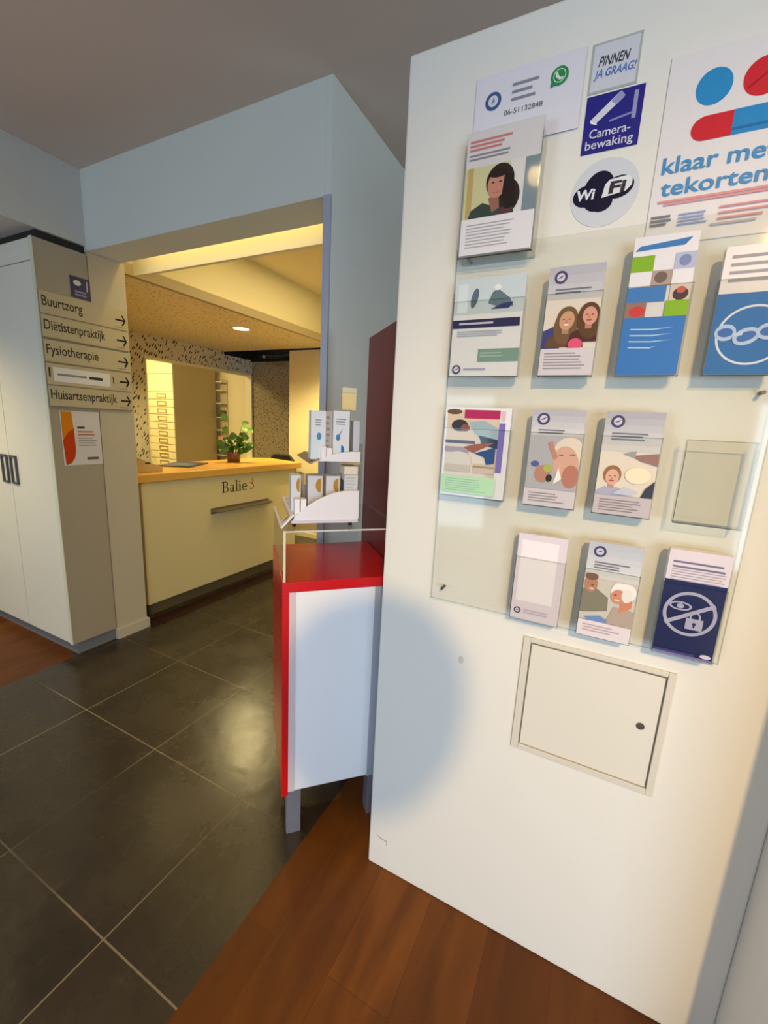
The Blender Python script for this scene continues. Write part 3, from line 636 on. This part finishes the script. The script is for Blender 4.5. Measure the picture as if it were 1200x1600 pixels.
# ================================================================== BROCHURE WALL; frame u=+x v=+z n=-y
YW = 1.096
def wart(x, z, y): return Art((x, y, z), (1, 0, 0), (0, 0, 1), (0, -1, 0))
rack = thing('brochure_rack', 'clear acrylic wall rack of brochure pockets screwed to the white wall', 'rack', (-.05, YW, 1.03))
PY0, PY1 = 1.074, 1.078                    # backing plate
b = MB(); b.box(-.371, .285, PY0, PY1, 1.035, 1.925, ACRYL); b.build('back_plate', rack)
b = MB(); e = .0012
b.box(-.3722, -.371, PY0, PY1, 1.0338, 1.925, ACRYL_EDGE).box(-.3722, .2862, PY0, PY1, 1.0338, 1.035, ACRYL_EDGE).box(.285, .2862, PY0, PY1, 1.035, 1.925, ACRYL_EDGE)
b.build('plate_edge', rack)
for x, z in ((-.341, 1.068), (.262, 1.60), (-.341, 1.90)):
    b = MB()
    b.tube([(x, PY0-.003, z), (x, YW-.001, z)], [.004, .004], mat((90, 84, 76), .35, metal=.8), 12); b.build('screw', rack)
POCK = [(-.362, -.196, 1.627, 1.80), (-.151, -.038, 1.627, 1.80), (.004, .117, 1.627, 1.80), (.155, .270, 1.627, 1.80),
        (-.362, -.196, 1.333, 1.505), (-.151, -.036, 1.333, 1.505), (-.001, .112, 1.333, 1.505), (.153, .268, 1.333, 1.505),
        (-.151, -.036, 1.041, 1.205), (.004, .116, 1.041, 1.205), (.158, .271, 1.041, 1.205)]
YF = 1.0500
for x0, x1, z0, z1 in POCK:
    b = MB(); b.box(x0, x1, YF-.0032, YF-.001, z0, z1, ACRYL).box(x0, x1, YF-.001, PY0, z0, z0+.002, ACRYL)
    b.box(x0, x0+.0015, YF-.001, PY0, z0+.002, z1, ACRYL).box(x1-.0015, x1, YF-.001, PY0, z0+.002, z1, ACRYL)
    p_ = b.build('pocket', rack)
    b = MB(); b.box(x0, x1, YF-.0036, YF-.0032, z1-.0015, z1, ACRYL_EDGE); b.build('pocket_edge', p_)
    MB().box(x0, x1, YF-.0036, YF-.0032, z0, z0+.0015, ACRYL_EDGE).build('pocket_edge', p_)
# top pocket for the large sheet
t2 = thing('leaflet_holder', 'clear acrylic leaflet pocket above the brochure rack, below the telephone sheet', 'holder', (-.28, YW, 1.90))
b = MB(); b.box(-.362, -.193, 1.0482, 1.0502, 1.893, 2.15, ACRYL).box(-.362, -.193, 1.0502, YW, 1.893, 1.896, ACRYL).box(-.362, -.3605, 1.0502, YW, 1.896, 2.13, ACRYL).box(-.1945, -.193, 1.0502, YW, 1.896, 2.13, ACRYL); b.build('pocket', t2)
b = MB(); b.box(-.362, -.193, 1.0474, 1.0482, 1.893, 1.8955, ACRYL_EDGE).box(-.1955, -.193, 1.0474, 1.0482, 1.90, 2.12, ACRYL_EDGE); b.build('pocket_edge', t2)

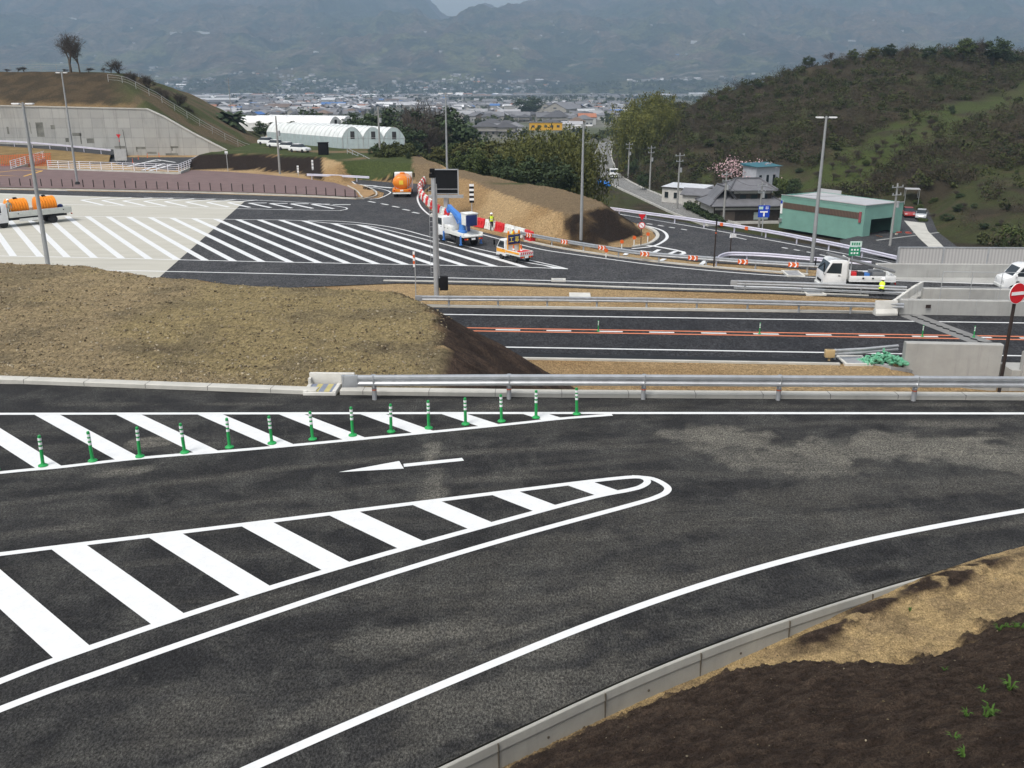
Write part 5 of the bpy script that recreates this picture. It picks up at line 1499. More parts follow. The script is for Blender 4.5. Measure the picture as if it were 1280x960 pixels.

● ● ● ● ●

- [YOUR INSTRUCTIONS]:
From the entries above, copy every line where the word "picture" shows up.

- [SOLUTION BELOW]:
The Blender Python script for this scene continues. Write part 3, from line 636 on. This part finishes the script. The script is for Blender 4.5. Measure the picture as if it were 1200x1600 pixels.
Write part 5 of the bpy script that recreates this picture. It picks up at line 1499. More parts follow. The script is for Blender 4.5. Measure the picture as if it were 1280x960 pixels.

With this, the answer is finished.